Reproduce all of the listing below without alteration.

* * *

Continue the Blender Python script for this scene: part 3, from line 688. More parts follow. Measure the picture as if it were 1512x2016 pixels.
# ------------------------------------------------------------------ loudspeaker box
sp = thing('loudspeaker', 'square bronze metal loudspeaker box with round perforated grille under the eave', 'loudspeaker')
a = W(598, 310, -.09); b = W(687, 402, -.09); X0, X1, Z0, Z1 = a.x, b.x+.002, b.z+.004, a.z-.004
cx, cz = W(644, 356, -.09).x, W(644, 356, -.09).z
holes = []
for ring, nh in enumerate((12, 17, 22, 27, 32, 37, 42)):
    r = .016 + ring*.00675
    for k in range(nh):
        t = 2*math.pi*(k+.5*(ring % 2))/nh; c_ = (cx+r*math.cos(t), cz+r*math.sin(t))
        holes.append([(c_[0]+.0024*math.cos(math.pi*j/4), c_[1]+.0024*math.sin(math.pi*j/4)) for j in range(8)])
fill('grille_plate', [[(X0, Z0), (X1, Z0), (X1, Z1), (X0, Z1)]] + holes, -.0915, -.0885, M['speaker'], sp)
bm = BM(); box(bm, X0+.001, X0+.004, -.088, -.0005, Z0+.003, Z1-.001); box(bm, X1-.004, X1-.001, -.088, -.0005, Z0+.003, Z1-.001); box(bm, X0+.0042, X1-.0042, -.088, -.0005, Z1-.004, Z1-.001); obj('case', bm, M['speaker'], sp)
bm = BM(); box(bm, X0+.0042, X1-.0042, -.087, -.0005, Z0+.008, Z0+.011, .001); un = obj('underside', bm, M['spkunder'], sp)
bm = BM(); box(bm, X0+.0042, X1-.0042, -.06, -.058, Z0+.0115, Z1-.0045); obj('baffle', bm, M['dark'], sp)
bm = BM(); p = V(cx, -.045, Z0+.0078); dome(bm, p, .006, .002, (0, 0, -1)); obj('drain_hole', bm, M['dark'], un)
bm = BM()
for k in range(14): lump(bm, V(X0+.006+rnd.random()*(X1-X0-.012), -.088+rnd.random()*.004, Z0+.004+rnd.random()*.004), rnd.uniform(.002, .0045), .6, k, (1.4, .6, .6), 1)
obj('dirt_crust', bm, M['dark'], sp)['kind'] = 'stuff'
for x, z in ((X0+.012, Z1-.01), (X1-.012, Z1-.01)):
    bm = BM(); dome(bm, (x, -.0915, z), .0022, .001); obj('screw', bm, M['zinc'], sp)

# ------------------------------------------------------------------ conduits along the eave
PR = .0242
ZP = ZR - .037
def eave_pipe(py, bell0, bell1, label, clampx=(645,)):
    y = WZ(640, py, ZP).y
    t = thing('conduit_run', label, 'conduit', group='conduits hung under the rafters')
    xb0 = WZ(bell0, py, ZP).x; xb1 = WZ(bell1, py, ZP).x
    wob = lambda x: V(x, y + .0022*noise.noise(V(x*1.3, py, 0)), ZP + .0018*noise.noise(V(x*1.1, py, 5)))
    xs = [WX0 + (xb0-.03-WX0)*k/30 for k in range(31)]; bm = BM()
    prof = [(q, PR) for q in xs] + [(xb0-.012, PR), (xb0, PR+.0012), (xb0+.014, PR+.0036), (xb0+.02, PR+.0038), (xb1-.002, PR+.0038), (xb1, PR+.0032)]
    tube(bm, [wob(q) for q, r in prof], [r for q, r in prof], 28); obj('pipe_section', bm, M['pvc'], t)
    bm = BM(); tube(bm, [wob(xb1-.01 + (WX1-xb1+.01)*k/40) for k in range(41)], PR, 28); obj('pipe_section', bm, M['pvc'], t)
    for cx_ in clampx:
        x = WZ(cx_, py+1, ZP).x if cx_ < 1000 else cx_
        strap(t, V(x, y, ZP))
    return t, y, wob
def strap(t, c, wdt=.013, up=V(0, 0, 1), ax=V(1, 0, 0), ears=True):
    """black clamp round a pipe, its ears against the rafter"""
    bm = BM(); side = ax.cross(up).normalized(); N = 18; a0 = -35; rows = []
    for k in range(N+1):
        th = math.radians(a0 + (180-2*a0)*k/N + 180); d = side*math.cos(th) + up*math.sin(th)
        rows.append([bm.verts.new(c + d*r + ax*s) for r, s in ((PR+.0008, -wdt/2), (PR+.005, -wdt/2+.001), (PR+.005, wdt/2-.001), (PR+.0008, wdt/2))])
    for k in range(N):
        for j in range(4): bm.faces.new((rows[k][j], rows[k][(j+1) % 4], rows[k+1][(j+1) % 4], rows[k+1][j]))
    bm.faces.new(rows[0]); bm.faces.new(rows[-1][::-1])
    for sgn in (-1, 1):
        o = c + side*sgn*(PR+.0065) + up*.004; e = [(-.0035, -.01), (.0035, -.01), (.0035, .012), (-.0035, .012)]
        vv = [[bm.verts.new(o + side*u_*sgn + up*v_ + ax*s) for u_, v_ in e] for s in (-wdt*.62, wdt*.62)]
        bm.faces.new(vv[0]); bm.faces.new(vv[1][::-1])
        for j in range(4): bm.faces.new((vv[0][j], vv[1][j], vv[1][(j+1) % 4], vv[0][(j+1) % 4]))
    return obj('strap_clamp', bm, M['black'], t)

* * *

PROBLEM SOLUTION
Continue the Blender Python script for this scene: part 3, from line 688. More parts follow. Measure the picture as if it were 1512x2016 pixels.
# ------------------------------------------------------------------ loudspeaker box
sp = thing('loudspeaker', 'square bronze metal loudspeaker box with round perforated grille under the eave', 'loudspeaker')
a = W(598, 310, -.09); b = W(687, 402, -.09); X0, X1, Z0, Z1 = a.x, b.x+.002, b.z+.004, a.z-.004
cx, cz = W(644, 356, -.09).x, W(644, 356, -.09).z
holes = []
for ring, nh in enumerate((12, 17, 22, 27, 32, 37, 42)):
    r = .016 + ring*.00675
    for k in range(nh):
        t = 2*math.pi*(k+.5*(ring % 2))/nh; c_ = (cx+r*math.cos(t), cz+r*math.sin(t))
        holes.append([(c_[0]+.0024*math.cos(math.pi*j/4), c_[1]+.0024*math.sin(math.pi*j/4)) for j in range(8)])
fill('grille_plate', [[(X0, Z0), (X1, Z0), (X1, Z1), (X0, Z1)]] + holes, -.0915, -.0885, M['speaker'], sp)
bm = BM(); box(bm, X0+.001, X0+.004, -.088, -.0005, Z0+.003, Z1-.001); box(bm, X1-.004, X1-.001, -.088, -.0005, Z0+.003, Z1-.001); box(bm, X0+.0042, X1-.0042, -.088, -.0005, Z1-.004, Z1-.001); obj('case', bm, M['speaker'], sp)
bm = BM(); box(bm, X0+.0042, X1-.0042, -.087, -.0005, Z0+.008, Z0+.011, .001); un = obj('underside', bm, M['spkunder'], sp)
bm = BM(); box(bm, X0+.0042, X1-.0042, -.06, -.058, Z0+.0115, Z1-.0045); obj('baffle', bm, M['dark'], sp)
bm = BM(); p = V(cx, -.045, Z0+.0078); dome(bm, p, .006, .002, (0, 0, -1)); obj('drain_hole', bm, M['dark'], un)
bm = BM()
for k in range(14): lump(bm, V(X0+.006+rnd.random()*(X1-X0-.012), -.088+rnd.random()*.004, Z0+.004+rnd.random()*.004), rnd.uniform(.002, .0045), .6, k, (1.4, .6, .6), 1)
obj('dirt_crust', bm, M['dark'], sp)['kind'] = 'stuff'
for x, z in ((X0+.012, Z1-.01), (X1-.012, Z1-.01)):
    bm = BM(); dome(bm, (x, -.0915, z), .0022, .001); obj('screw', bm, M['zinc'], sp)

# ------------------------------------------------------------------ conduits along the eave
PR = .0242
ZP = ZR - .037
def eave_pipe(py, bell0, bell1, label, clampx=(645,)):
    y = WZ(640, py, ZP).y
    t = thing('conduit_run', label, 'conduit', group='conduits hung under the rafters')
    xb0 = WZ(bell0, py, ZP).x; xb1 = WZ(bell1, py, ZP).x
    wob = lambda x: V(x, y + .0022*noise.noise(V(x*1.3, py, 0)), ZP + .0018*noise.noise(V(x*1.1, py, 5)))
    xs = [WX0 + (xb0-.03-WX0)*k/30 for k in range(31)]; bm = BM()
    prof = [(q, PR) for q in xs] + [(xb0-.012, PR), (xb0, PR+.0012), (xb0+.014, PR+.0036), (xb0+.02, PR+.0038), (xb1-.002, PR+.0038), (xb1, PR+.0032)]
    tube(bm, [wob(q) for q, r in prof], [r for q, r in prof], 28); obj('pipe_section', bm, M['pvc'], t)
    bm = BM(); tube(bm, [wob(xb1-.01 + (WX1-xb1+.01)*k/40) for k in range(41)], PR, 28); obj('pipe_section', bm, M['pvc'], t)
    for cx_ in clampx:
        x = WZ(cx_, py+1, ZP).x if cx_ < 1000 else cx_
        strap(t, V(x, y, ZP))
    return t, y, wob
def strap(t, c, wdt=.013, up=V(0, 0, 1), ax=V(1, 0, 0), ears=True):
    """black clamp round a pipe, its ears against the rafter"""
    bm = BM(); side = ax.cross(up).normalized(); N = 18; a0 = -35; rows = []
    for k in range(N+1):
        th = math.radians(a0 + (180-2*a0)*k/N + 180); d = side*math.cos(th) + up*math.sin(th)
        rows.append([bm.verts.new(c + d*r + ax*s) for r, s in ((PR+.0008, -wdt/2), (PR+.005, -wdt/2+.001), (PR+.005, wdt/2-.001), (PR+.0008, wdt/2))])
    for k in range(N):
        for j in range(4): bm.faces.new((rows[k][j], rows[k][(j+1) % 4], rows[k+1][(j+1) % 4], rows[k+1][j]))
    bm.faces.new(rows[0]); bm.faces.new(rows[-1][::-1])
    for sgn in (-1, 1):
        o = c + side*sgn*(PR+.0065) + up*.004; e = [(-.0035, -.01), (.0035, -.01), (.0035, .012), (-.0035, .012)]
        vv = [[bm.verts.new(o + side*u_*sgn + up*v_ + ax*s) for u_, v_ in e] for s in (-wdt*.62, wdt*.62)]
        bm.faces.new(vv[0]); bm.faces.new(vv[1][::-1])
        for j in range(4): bm.faces.new((vv[0][j], vv[1][j], vv[1][(j+1) % 4], vv[0][(j+1) % 4]))
    return obj('strap_clamp', bm, M['black'], t)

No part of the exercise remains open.